Cogent Business & Management (Jan 2020)
Corporate social responsibility intensity: Shareholders’ value adding or destroying?
Abstract
This paper examines whether an intensification of corporate social responsibility activities adds or destroys firms’ value in Nigeria. Fixed effect regression analytic tool was used to analyze the data from a sample of 56 listed firms on Nigerian Stock Exchange (NSE) between 2009 and 2018. We followed environmental, social and economic responsibility activities rating based on Global Reporting Initiative (GRI) disclosure guidelines and Korean Economic Justice Institutes (KEJI) social responsibility efficient interpolation rating formula in the measure of firms’ social responsibility. The study found that firms that engage in intensive social responsibility yielded positive and insignificant effect on firms’ stock value. This implied that an aggressive social responsibility is not the best approach as it possesses the potential to destroy shareholders’ value. On the other hand, we found evidence that medium social responsibility model significantly affected firms’ financial performance (coefficient = 0.165; p-value >0.05), which suggests that the best social responsibility strategy that significantly increases shareholders’ value is the middle course model.

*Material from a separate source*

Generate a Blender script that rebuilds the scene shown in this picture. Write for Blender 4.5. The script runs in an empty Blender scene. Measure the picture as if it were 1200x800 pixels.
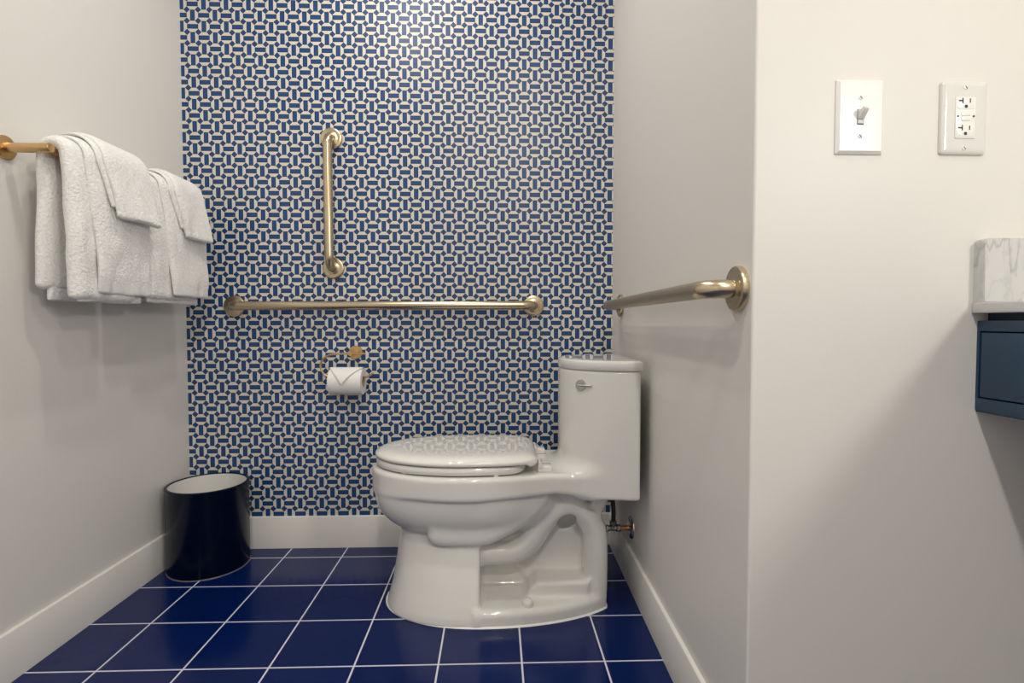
import bpy, bmesh, math, random
import numpy as np
from mathutils import Vector, Matrix, noise
random.seed(4)
PI = math.pi
sc = bpy.context.scene
COL = sc.collection

# ------------------------------------------------------------ scene constants (metres, camera stands over x=0,y=0)
YB = 1.972            # wallpapered wall
XL = -1.1195          # left wall at the back corner
XR = 0.4325           # alcove right wall at the back corner
SL = 0.012            # the side walls open very slightly
SR = 0.019
YF = 0.845            # plane of the near wall with the switch
XRR = 1.36            # far right wall of the room
YK = -1.7             # wall behind the camera
ZC = 2.44
def xl(y): return XL - SL * (YB - y)
def xr(y): return XR - SR * (YB - y)
TILE, TX, TY = .2032, -0.953199, 1.883586

# ------------------------------------------------------------ node helpers
class NT:
    def __init__(s, m):
        m.use_nodes = True
        s.t = m.node_tree; s.t.nodes.clear()
        s.out = s.n('ShaderNodeOutputMaterial'); s.b = s.n('ShaderNodeBsdfPrincipled')
        s.l(s.b.outputs[0], s.out.inputs[0])
    def n(s, k): return s.t.nodes.new(k)
    def l(s, a, b): s.t.links.new(a, b)
    def set(s, sock, v):
        if isinstance(v, bpy.types.NodeSocket): s.l(v, sock)
        else: sock.default_value = v
    def m(s, op, a, b=0.0, c=0.0):
        n = s.n('ShaderNodeMath'); n.operation = op
        s.set(n.inputs[0], a); s.set(n.inputs[1], b); s.set(n.inputs[2], c)
        return n.outputs[0]
    def mix(s, f, a, b):
        n = s.n('ShaderNodeMix'); n.data_type = 'RGBA'
        s.set(n.inputs[0], f)
        s.set(n.inputs[6], a if isinstance(a, bpy.types.NodeSocket) else (*a, 1))
        s.set(n.inputs[7], b if isinstance(b, bpy.types.NodeSocket) else (*b, 1))
        return n.outputs[2]
    def obj(s):
        return s.n('ShaderNodeTexCoord').outputs['Object']
    def xyz(s):
        p = s.n('ShaderNodeSeparateXYZ'); s.l(s.obj(), p.inputs[0]); return p.outputs
    def noise(s, scale, detail=3, rough=.5, vec=None):
        n = s.n('ShaderNodeTexNoise'); n.inputs['Scale'].default_value = scale
        n.inputs['Detail'].default_value = detail; n.inputs['Roughness'].default_value = rough
        s.l(vec if vec is not None else s.obj(), n.inputs['Vector']); return n.outputs[0]
    def bump(s, h, strength, dist):
        n = s.n('ShaderNodeBump'); n.inputs['Strength'].default_value = strength
        n.inputs['Distance'].default_value = dist; s.l(h, n.inputs['Height'])
        s.l(n.outputs[0], s.b.inputs['Normal'])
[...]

A further test showed that generally environmental, social and economic responsibility activities of firms significantly add to firms’ market value (Coefficients = 0.028; 0.216; 0.037; p-values<0.05). However, the degree of the effect is contingent on the intensity of the activities and governance structures. Governance structure and board diversity explained firms’ efficient CSR strategy that promotes middle course strategies while CSR aggressiveness is explained by unitary model of board leadership. Thus, implementation within an industry average performance adds significantly to investors’ value provided that there is effective corporate governance structure.